=== DATA ===

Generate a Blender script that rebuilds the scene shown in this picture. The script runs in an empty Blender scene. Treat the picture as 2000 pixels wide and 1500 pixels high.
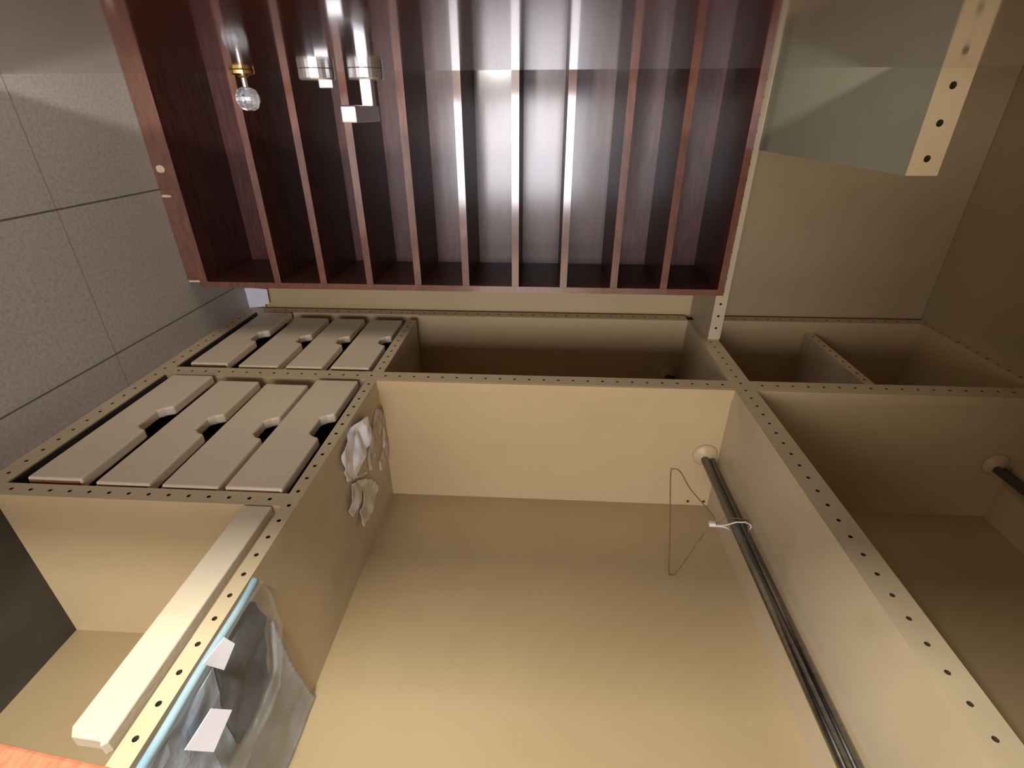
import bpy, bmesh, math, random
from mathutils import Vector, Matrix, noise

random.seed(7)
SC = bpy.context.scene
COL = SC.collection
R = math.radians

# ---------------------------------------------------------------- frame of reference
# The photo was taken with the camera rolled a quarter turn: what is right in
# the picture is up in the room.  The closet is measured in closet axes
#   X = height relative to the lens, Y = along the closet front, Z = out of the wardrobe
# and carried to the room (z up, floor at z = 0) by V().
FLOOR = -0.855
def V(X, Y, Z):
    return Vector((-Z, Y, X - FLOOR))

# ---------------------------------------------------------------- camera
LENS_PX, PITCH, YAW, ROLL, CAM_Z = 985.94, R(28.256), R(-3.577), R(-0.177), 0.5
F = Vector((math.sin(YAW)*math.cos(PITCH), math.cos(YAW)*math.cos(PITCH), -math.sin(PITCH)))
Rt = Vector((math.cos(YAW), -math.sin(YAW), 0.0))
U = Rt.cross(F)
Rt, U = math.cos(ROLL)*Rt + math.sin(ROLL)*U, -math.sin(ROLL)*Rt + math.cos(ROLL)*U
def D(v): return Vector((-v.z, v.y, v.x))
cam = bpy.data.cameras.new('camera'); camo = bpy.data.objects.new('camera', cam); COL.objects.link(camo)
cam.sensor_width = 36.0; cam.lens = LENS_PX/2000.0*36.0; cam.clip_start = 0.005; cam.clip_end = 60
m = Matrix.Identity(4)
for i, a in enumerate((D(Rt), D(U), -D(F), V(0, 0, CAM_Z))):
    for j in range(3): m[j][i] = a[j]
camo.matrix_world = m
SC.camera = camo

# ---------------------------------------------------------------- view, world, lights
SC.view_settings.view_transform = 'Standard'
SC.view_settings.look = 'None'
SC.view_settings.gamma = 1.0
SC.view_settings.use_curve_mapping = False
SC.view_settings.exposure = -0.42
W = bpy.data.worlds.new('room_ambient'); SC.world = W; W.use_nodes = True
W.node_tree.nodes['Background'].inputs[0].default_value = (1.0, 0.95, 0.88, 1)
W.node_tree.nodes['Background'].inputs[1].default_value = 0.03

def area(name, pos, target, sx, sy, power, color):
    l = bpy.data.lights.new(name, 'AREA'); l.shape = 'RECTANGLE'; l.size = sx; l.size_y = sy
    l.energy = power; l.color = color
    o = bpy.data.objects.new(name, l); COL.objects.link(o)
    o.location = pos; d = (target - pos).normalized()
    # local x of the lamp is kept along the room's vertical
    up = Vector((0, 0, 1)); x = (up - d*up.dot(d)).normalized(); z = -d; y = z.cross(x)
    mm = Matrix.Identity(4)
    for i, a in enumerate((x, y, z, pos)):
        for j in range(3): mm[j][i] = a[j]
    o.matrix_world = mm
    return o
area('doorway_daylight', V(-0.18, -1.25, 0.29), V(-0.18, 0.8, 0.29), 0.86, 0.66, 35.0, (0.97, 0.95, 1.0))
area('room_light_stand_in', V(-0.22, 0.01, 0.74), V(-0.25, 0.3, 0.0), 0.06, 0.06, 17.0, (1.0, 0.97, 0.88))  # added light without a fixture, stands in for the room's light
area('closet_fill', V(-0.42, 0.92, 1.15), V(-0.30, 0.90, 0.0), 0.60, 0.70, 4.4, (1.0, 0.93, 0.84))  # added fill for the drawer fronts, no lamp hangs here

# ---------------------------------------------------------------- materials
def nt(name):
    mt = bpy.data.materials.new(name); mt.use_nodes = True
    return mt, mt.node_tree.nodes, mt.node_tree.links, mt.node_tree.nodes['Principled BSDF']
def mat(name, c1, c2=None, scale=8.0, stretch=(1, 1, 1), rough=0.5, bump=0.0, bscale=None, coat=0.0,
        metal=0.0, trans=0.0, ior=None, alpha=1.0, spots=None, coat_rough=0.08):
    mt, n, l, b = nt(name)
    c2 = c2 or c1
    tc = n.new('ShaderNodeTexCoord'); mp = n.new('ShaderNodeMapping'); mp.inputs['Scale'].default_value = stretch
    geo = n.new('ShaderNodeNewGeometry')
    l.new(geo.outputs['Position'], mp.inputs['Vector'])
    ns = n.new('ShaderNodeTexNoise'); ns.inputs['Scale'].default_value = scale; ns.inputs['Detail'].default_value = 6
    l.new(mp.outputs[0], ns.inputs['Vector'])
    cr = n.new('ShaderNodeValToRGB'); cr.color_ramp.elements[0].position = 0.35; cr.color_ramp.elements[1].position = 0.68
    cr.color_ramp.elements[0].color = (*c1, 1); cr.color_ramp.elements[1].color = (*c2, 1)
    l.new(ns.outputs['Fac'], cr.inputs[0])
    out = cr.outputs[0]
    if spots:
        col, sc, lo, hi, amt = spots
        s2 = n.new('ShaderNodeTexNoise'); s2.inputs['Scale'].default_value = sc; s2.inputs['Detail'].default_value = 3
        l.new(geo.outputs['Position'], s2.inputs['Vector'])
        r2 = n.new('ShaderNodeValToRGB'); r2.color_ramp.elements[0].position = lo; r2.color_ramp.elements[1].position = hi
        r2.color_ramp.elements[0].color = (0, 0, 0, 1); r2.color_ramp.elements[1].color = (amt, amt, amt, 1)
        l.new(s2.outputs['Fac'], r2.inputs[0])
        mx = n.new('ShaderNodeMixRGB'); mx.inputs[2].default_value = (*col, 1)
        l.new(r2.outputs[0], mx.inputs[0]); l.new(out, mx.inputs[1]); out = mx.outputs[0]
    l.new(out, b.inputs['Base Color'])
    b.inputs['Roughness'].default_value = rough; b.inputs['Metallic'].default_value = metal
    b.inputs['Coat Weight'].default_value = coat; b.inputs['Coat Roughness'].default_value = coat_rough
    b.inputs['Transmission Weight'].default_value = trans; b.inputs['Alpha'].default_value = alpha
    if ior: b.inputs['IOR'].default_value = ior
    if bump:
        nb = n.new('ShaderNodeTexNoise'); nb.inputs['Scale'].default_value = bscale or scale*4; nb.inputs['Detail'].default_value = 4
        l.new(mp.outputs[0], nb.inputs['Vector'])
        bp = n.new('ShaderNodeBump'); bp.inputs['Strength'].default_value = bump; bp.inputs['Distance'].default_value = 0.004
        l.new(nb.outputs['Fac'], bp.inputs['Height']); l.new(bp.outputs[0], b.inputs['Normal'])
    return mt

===

INSTRUCTION = Repeat exactly and only the lines from the start of the data above through the line that holds "SC.camera = camo", inclusive. Pictures do not belong in the copy.

OUTPUT OF THE EXERCISE =
Generate a Blender script that rebuilds the scene shown in this picture. The script runs in an empty Blender scene. Treat the picture as 2000 pixels wide and 1500 pixels high.
import bpy, bmesh, math, random
from mathutils import Vector, Matrix, noise

random.seed(7)
SC = bpy.context.scene
COL = SC.collection
R = math.radians

# ---------------------------------------------------------------- frame of reference
# The photo was taken with the camera rolled a quarter turn: what is right in
# the picture is up in the room.  The closet is measured in closet axes
#   X = height relative to the lens, Y = along the closet front, Z = out of the wardrobe
# and carried to the room (z up, floor at z = 0) by V().
FLOOR = -0.855
def V(X, Y, Z):
    return Vector((-Z, Y, X - FLOOR))

# ---------------------------------------------------------------- camera
LENS_PX, PITCH, YAW, ROLL, CAM_Z = 985.94, R(28.256), R(-3.577), R(-0.177), 0.5
F = Vector((math.sin(YAW)*math.cos(PITCH), math.cos(YAW)*math.cos(PITCH), -math.sin(PITCH)))
Rt = Vector((math.cos(YAW), -math.sin(YAW), 0.0))
U = Rt.cross(F)
Rt, U = math.cos(ROLL)*Rt + math.sin(ROLL)*U, -math.sin(ROLL)*Rt + math.cos(ROLL)*U
def D(v): return Vector((-v.z, v.y, v.x))
cam = bpy.data.cameras.new('camera'); camo = bpy.data.objects.new('camera', cam); COL.objects.link(camo)
cam.sensor_width = 36.0; cam.lens = LENS_PX/2000.0*36.0; cam.clip_start = 0.005; cam.clip_end = 60
m = Matrix.Identity(4)
for i, a in enumerate((D(Rt), D(U), -D(F), V(0, 0, CAM_Z))):
    for j in range(3): m[j][i] = a[j]
camo.matrix_world = m
SC.camera = camo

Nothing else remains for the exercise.